WRITING WELL 1 - hydra subdued

by Susan Weber

It’s been over a year since I stood at the edge of the writing well and turned my back on Hydra, the many-headed serpent of distractions. I needed time to write. The consensus of trusted advisors is that my writing has improved. Now I need to find more time — for writing and for testing the waters of publication. To that end, I'm lopping off some heads.

Ancient myth makers gave Hydra a juicy part, with breath and blood so potent, one whiff could kill you. The water serpent was stationed at the portal to the underworld, exactly where distractions tend to snort their halitosis at a writer’s tender nostrils. With pen poised to penetrate the mysteries of the human condition (including the fate of authors seeking publication), I’m assaulted by Facebook memes, pundit tirades, and satirists mocking the civilized world. I grind my pen like a cigarette in the white ash of inspiration.

So I’ve made some resolutions vis-à-vis the snake. Deactivate Facebook. Done. Avoid the hyperventilating news. Also done. I’ll miss the comedians most, but they’ll be fine without me. With no more fanged maws chomping at my heels, I'll hazard the deeper dive.

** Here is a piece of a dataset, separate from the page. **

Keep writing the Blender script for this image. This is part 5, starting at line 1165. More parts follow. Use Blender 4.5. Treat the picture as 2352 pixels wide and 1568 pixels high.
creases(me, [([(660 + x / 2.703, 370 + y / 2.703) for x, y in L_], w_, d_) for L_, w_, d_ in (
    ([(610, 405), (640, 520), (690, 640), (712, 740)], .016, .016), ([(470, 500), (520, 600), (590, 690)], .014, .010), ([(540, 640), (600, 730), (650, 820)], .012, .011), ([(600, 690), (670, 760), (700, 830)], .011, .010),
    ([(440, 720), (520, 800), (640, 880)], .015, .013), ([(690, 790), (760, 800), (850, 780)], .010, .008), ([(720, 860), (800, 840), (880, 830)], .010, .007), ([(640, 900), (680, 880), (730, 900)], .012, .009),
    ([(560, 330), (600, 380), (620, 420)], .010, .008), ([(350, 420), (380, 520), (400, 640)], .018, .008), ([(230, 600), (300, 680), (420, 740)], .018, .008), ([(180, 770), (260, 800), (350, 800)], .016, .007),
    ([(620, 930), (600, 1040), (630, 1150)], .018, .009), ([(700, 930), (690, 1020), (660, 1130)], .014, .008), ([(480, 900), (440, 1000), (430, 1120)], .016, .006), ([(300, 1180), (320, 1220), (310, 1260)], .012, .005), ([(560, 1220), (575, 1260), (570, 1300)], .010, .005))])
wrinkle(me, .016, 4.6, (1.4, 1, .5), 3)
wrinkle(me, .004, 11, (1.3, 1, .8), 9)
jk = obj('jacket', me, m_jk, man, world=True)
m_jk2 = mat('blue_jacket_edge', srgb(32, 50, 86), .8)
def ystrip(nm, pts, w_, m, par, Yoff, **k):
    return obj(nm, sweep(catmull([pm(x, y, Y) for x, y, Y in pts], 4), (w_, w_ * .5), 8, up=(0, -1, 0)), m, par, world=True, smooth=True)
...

This morning I was swimming in a high school pool, well into my solo workout. I hadn’t noticed the team come in. Approaching the far wall underwater, I saw youthful legs and torsos, four or five swimmers to a lane. They clung to the side of the pool like barnacles to the hull of a stalwart ship. This school keeps the water cold; I pitied the shivering swimmers as I pushed through the arctic deep. Flip-turning at the wall, I left them suctioned in place awaiting their coach’s send-off. As I reached the shallow end, they were off and overtaking me, their arms churning, shoulders rolling, legs pumping, feet sluicing. Bubbles flumed around them. The energy of usefulness was palpable, sweeping me into its concourse.

Hydra lurks above the prize of intuition and knowing, snapping up the pleasures of the easily impressed. But I think when we risk the underworld, we find great hordes of water lovers doing the same. That’s my working theory of this writing well. Until I come up with another one, it will have to do.